(AP) — Hawaiʻi Gov. David Ige said Tuesday that the state has agreed to pay $328 million to settle a class-action lawsuit filed by 2,700 Native Hawaiians who languished on a waitlist to receive homestead leases and suffered other harms from the mismanagement of the Hawaiian homes program.
Ige said the Legislature must approve the funds for the settlement and then a Circuit Court judge must sign off on its terms for it to be final.
The Hawaiian Homes Commission Act of 1920 was meant to provide economic self-sufficiency to Hawaiians by supplying them land. Those with at least 50% Hawaiian blood quantum can apply for a 99-year lease for $1 a year.

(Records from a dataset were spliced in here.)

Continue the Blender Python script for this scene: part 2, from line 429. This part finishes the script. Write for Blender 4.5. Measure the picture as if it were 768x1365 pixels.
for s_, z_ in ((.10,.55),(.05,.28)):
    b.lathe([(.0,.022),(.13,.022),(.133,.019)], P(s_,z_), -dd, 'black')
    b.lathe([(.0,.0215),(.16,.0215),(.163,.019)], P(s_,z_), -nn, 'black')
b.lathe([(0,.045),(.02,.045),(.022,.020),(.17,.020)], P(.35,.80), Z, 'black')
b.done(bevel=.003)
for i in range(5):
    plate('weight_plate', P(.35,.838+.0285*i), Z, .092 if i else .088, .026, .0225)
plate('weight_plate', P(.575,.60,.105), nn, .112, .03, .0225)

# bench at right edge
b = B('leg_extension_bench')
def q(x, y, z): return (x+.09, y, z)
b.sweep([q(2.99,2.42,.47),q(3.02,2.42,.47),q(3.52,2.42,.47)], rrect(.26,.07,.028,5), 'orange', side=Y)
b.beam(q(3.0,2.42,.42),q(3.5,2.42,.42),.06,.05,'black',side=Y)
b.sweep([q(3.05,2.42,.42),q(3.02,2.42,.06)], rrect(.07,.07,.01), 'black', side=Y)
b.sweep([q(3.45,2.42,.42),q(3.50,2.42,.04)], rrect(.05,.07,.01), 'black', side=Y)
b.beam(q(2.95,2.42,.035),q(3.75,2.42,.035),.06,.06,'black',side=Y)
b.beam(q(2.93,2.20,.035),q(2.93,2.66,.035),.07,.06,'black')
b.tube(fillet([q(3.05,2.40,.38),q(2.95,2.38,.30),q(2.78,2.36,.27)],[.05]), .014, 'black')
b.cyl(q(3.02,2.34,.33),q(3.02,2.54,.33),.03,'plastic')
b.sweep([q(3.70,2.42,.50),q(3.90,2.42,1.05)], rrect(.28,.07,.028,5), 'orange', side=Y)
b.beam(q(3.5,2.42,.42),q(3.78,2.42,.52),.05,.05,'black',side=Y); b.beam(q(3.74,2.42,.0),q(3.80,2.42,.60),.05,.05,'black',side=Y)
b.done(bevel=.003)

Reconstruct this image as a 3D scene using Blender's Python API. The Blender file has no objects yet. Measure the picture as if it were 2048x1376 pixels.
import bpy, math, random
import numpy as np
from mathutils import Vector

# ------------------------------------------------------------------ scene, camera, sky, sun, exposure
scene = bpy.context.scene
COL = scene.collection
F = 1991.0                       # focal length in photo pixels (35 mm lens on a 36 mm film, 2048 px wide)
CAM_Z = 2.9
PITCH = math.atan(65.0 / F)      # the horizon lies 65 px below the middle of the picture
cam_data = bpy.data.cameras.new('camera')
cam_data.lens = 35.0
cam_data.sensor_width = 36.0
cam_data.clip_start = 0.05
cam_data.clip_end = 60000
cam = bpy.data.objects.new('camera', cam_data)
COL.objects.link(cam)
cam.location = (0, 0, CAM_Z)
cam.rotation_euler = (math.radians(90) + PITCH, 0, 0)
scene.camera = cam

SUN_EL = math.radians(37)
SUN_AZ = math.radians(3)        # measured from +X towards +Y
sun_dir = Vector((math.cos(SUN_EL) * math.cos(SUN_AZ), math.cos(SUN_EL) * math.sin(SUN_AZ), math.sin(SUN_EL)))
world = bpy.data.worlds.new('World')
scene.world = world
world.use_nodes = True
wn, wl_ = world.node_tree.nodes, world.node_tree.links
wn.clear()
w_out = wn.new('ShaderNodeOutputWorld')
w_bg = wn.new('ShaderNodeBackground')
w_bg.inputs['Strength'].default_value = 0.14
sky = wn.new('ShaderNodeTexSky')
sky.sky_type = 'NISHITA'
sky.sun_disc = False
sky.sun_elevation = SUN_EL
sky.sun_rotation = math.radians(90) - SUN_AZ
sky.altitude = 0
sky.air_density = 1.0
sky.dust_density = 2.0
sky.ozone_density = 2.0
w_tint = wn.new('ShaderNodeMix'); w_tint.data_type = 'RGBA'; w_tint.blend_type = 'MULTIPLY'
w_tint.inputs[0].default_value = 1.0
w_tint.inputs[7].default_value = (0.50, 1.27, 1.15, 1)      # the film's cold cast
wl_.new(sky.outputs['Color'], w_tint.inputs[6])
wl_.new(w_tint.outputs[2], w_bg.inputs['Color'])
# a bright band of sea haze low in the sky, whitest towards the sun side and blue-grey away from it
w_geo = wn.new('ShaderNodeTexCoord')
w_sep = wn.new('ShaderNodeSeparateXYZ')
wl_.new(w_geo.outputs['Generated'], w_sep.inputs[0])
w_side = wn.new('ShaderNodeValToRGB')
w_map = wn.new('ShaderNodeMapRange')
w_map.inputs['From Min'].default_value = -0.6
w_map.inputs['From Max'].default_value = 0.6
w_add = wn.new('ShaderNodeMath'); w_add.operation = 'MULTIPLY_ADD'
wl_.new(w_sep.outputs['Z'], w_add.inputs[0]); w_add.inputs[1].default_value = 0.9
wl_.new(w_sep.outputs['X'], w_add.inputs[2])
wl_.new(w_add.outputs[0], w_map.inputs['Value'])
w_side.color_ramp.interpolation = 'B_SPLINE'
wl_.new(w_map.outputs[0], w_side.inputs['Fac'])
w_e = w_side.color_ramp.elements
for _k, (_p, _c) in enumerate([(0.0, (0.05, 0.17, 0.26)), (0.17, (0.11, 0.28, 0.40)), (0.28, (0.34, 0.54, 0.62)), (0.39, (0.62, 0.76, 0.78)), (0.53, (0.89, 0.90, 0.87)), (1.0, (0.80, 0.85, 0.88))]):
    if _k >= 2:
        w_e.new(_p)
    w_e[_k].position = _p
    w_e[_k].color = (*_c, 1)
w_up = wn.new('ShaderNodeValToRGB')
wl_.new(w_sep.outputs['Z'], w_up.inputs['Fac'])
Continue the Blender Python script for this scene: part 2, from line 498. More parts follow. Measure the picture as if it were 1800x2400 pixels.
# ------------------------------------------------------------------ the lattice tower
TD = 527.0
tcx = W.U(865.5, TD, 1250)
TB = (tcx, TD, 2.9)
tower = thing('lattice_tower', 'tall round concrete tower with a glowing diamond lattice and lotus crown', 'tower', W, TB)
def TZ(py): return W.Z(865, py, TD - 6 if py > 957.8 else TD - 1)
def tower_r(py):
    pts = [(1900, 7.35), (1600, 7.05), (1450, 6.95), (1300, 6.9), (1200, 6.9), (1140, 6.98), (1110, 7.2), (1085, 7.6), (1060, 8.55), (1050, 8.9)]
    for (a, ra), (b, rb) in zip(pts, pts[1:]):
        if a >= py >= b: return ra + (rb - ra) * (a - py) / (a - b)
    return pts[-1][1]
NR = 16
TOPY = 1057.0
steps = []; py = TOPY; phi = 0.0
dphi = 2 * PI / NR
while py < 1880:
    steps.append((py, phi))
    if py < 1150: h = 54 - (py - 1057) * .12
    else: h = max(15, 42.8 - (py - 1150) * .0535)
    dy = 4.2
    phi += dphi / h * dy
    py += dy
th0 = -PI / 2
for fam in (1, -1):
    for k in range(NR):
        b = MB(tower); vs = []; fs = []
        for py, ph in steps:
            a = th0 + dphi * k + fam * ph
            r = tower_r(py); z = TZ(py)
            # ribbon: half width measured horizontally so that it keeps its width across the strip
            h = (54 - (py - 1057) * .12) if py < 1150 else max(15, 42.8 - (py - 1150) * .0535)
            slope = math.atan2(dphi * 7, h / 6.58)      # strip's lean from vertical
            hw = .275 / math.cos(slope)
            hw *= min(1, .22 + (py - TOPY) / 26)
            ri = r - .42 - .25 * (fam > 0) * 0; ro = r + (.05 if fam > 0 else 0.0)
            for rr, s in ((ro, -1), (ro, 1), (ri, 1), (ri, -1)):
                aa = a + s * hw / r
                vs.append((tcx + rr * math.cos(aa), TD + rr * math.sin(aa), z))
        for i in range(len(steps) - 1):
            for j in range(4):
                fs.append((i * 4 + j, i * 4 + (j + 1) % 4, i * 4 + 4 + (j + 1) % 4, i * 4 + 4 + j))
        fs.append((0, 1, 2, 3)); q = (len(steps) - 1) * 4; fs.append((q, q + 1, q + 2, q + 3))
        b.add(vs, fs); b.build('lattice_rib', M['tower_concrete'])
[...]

But Hawaii has been slow to award leases. An estimated 28,000 people are on the waitlist.
The lawsuit stems from a 1991 law allowing Native Hawaiians to file claims against the state for losses incurred while waiting for a homestead lease from 1959 to 1988. The Legislature created a panel to address claims but the existence of the panel wasn’t extended past 1999. So the plaintiffs sued.
The Hawaii Supreme Court in 2020 voted to allow the class-action lawsuit to continue and for damages to be awarded. About 1,000 plaintiffs have died in the two decades since the lawsuit was filed.
Leona Kalima, one of the plaintiffs, said the settlement has the potential “to change thousands of lives for the better.”
“We’re looking forward to it being resolved, finally,” she said in a statement issued by her attorney.
Carl Varady, an attorney for the plaintiffs, thanked the state officials who worked on the agreement.
“Our appreciation is tempered by the knowledge that nearly a third of the class members will not be with us to witness or celebrate the conclusion,” Varady said in a statement. “That conclusion will take some time, to make sure the class members are treated fairly, but we are looking ahead to the final stage when our clients will be compensated for their lost opportunity to obtain a homestead.”